Однажды в театр пришла депеша: «Просим прислать бригаду Дмитриева, предстоят жаркие бои». У этого командира мы уже выступали. Теперь же не на отдых он звал нас, а хотел встретиться перед жарким боем. Такое доверие дорогого стоит. И мы поехали.
Скажу честно: орден Красной Звезды, которым меня наградили в годы войны, – самая дорогая награда среди всех моих наград.
После войны пригласили работать в Театр Комиссаржевской. Я отказаться не смог. Мне остро хотелось играть Чехова, Островского, зарубежных классиков. «Ну и не сомневайся, иди, – сказал мне Пергамент, – ты уже вырос из флотского мундира, тебе простор нужен».

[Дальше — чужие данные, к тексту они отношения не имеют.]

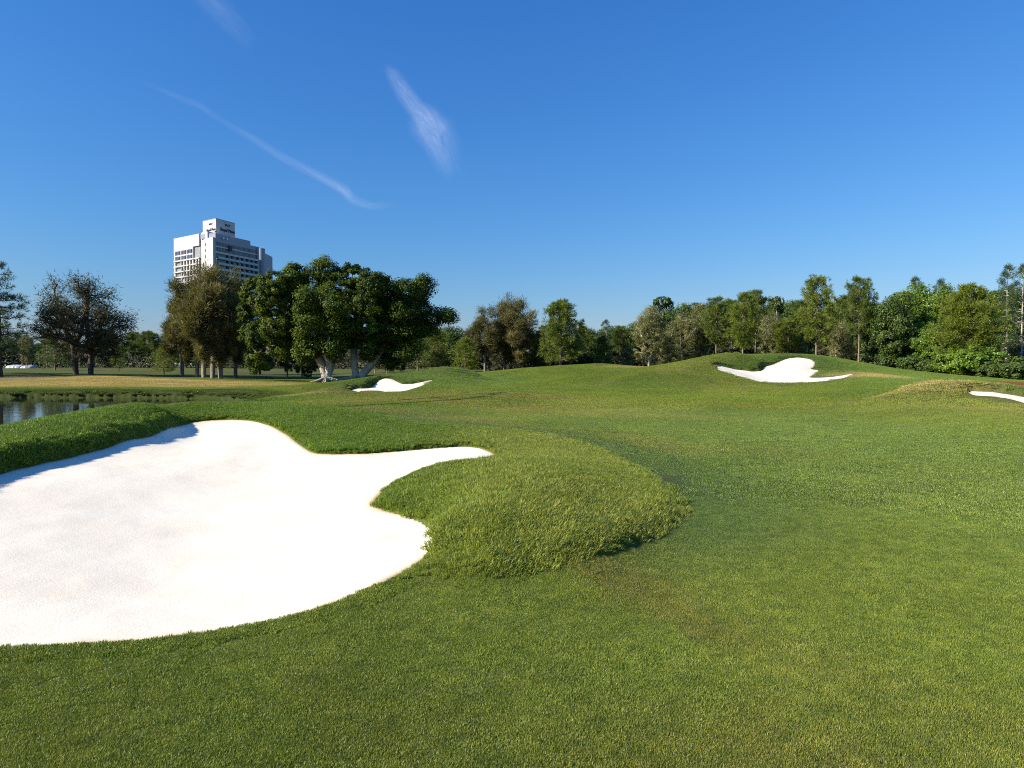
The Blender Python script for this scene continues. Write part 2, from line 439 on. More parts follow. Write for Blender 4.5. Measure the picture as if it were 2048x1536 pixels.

– В Комиссаржевке вы были ведущим актером, исполняли главные роли в самых репертуарных спектаклях. Театральная критика особо отмечала исполнительское мастерство Дмитриева в роли Свидригайлова из «Преступления и наказания», Остапа Бендера в «Горестной жизни плута», Алексея в «Детях Ванюшина», Паратова в «Бесприданнице», Шуйского в «Царе Федоре Иоанновиче», другие роли. И вдруг вы уходите в Александринку. Что же случилось?
– Случилось это далеко не вдруг. Александринка – моя юношеская мечта. Я и хотел там быть, и боялся. Быть рядом с такими гигантами, как Симонов, Толубеев, Черкасов, Адашевский, и другими мастерами, я долгие годы считал себя не вправе, хотя трижды получал от Вивьена приглашения. Но когда умер Николай Симонов, меня позвали на конкретную роль – Сатина в пьесе Горького «На дне».
После мучительных раздумий я со страхом согласился. Меня по-отечески поддержали мастера этой великой сцены. И я сыграл Сатина. Говорят, справился.
– И в заключение позвольте традиционный вопрос: какова ваша самая любимая роль?
– Да вот, недавно исполненная. Ведь роль, которую только что пережил, всегда кажется любимой. Это мультик из пьесы Дударева «Вечер». Еще я занят в «Зимней сказке». И там у меня любимая роль. Помните Горького? «Когда труд удовольствие – жизнь хороша. Когда труд обязанность – жизнь рабство». Моя жизнь – радость.